Doctor Strange in the Multiverse of Madness Review
- Ari W.P
- Aug 12, 2022
- 3 min read

Filmnya baru aja tayang kemarin (5/5/22), tapi nggak ada ruginya dibuat reviewnya sekarang dong ya. Disclaimer dulu, postingan ini mengandung spoiler dari awal sampe akhir film, termasuk surprise cameos. Sebelum kamu nonton film ini, sangat disarankan untuk menonton serial “WandaVision”, film “Doctor Strange” (2016), dan “Spiderman: No Way Home” karena tanpa nonton ketiga film/series ini, dijamin bakal nggak ngerti sama apa saja yang terjadi difilm. Warning dulu. Tulisan ini mengandung spoiler film “Doctor Strange in the Multiverse of Madness”. Singkatnya DSMOM ini ber-timeline setelah peristiwa Endgame. Avengers pecah, dan sisa-sisa Avengers mulai sibuk dengan dunianya masing-masing. Salah satunya Wanda dengan Hex dan keluarga palsunya, dan Doctor Strange (818) yang mencoba menata kembali hidupnya. Strange pertama kali bertemu dengan America Chavez dengan cara yang kurang menyenangkan. Chavez cukup pesimis dengan Strange karena di-universenya, (Defender) Strange yang jahat, perusak dan egois yang hampir membunuhnya ketika mencoba mengambil book of Vishanti. Namun Strange berhasil meyakinkan Chavez. FYI, di DSMOM ada 4 Stephen Strange.
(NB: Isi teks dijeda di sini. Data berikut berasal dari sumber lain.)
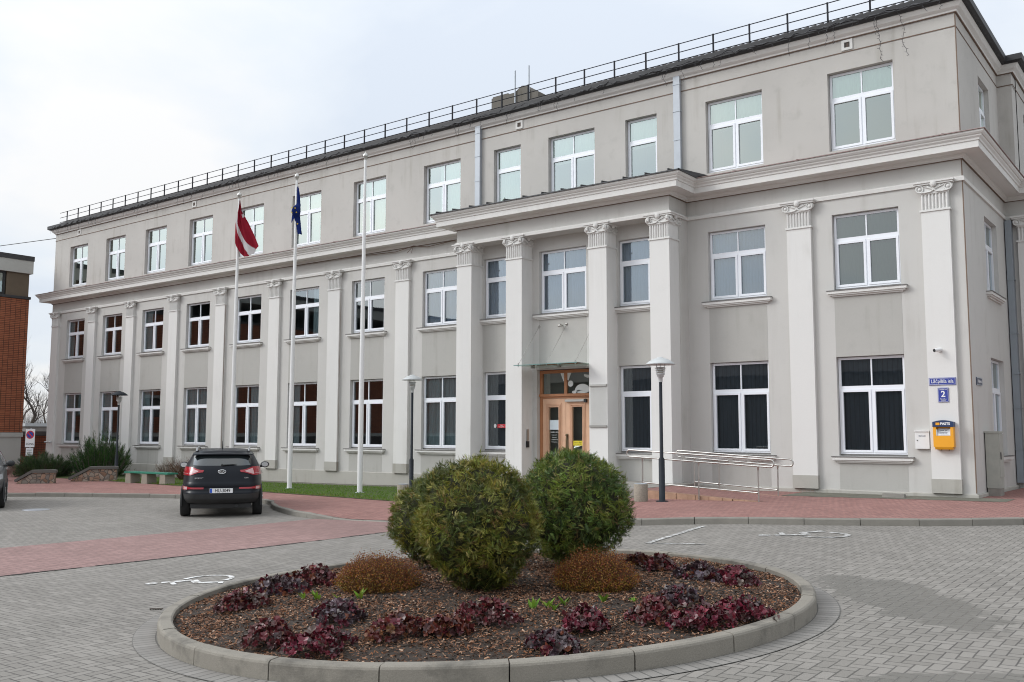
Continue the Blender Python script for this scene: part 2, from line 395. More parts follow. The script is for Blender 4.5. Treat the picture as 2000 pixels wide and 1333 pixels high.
# faded red crossing band in the road
mb = MB()
def band(y): t = (y+18.9)/7.4; return (-18.45+.08*t, -14.68+.70*t)
yy = lin(-36, -9.76, .6); vs = []; fs = []
for y in yy:
    a, b = band(y); a = -18.4+.05*(y+19); b = -14.68+.098*(y+18.9)
    for t in range(7): x = a+(b-a)*t/6; vs.append((x, y, zroad(x, y)+.005))
for i in range(len(yy)-1):
    for t in range(6): k = i*7+t; fs.append((k, k+1, k+8, k+7))
mb.add(vs, fs, 0, None, True)
tag(mb.build('crossing_band', M_['redroad']), kind='structure')
mb = MB(); random.seed(3)
for y in lin(-36, -10.2, .21):
    if random.random() < .12: continue
    x = -14.68+.098*(y+18.9); d = random.uniform(-.01, .012); w = random.uniform(.018, .04)
    z = zroad(x, y)+.009
    mb.quad((x+d-w, y, z), (x+d+w, y, z), (x+d+w+.02, y+.2, z), (x+d-w+.02, y+.2, z))
tag(mb.build('crossing_gap', mat('open_joint', (.035, .03, .028), .95)), kind='structure')

KERB = [(-60,-30.5),(-45,-19.3),(-38,-14.1),(-34.6,-11.6),(-32.78,-10.18),(-31.77,-9.38),(-30.78,-8.79),(-29.74,-8.27),(-28.53,-7.53),(-27.35,-7.16),(-25.6,-6.85),(-23.6,-7.0),(-22.7,-7.35),(-21.85,-8.05),(-20.9,-8.65),(-19.21,-9.48),(-17.96,-9.85),(-17.17,-9.8),(-15.52,-9.72),(-13,-9.65),(-11,-9.45),(-9.46,-8.95),(-9.09,-8.68),(-8.33,-8.2),(-7.42,-7.85),(-6.43,-7.52),(-5.5,-7.12),(-4.74,-6.75),(-4.02,-6.2),(-3.18,-5.38),(-1,-3.2),(2,.2),(8,7),(20,21)]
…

Strange 818, Strange 838, Defender Strange, dan Sinister Strange. Strange dan Chavez yang masih asing dengan multiverse meminta bantuan kepada Wanda, karena ada iblis yang mencoba mengejar Chavez. yang mampu berpindah-pindah universe. Sayangnya Chavez belum bisa mengendalikan powernya, jadi, kekuatanya membuka portal multiverse hanya bisa terjadi kalau Chavez benar-benar dalam perasaan takut dan panik. Nggak hanya bertarung dengan ‘Iblis", namun juga Wanda yang sudah berubah menjadi Scarlet Witch.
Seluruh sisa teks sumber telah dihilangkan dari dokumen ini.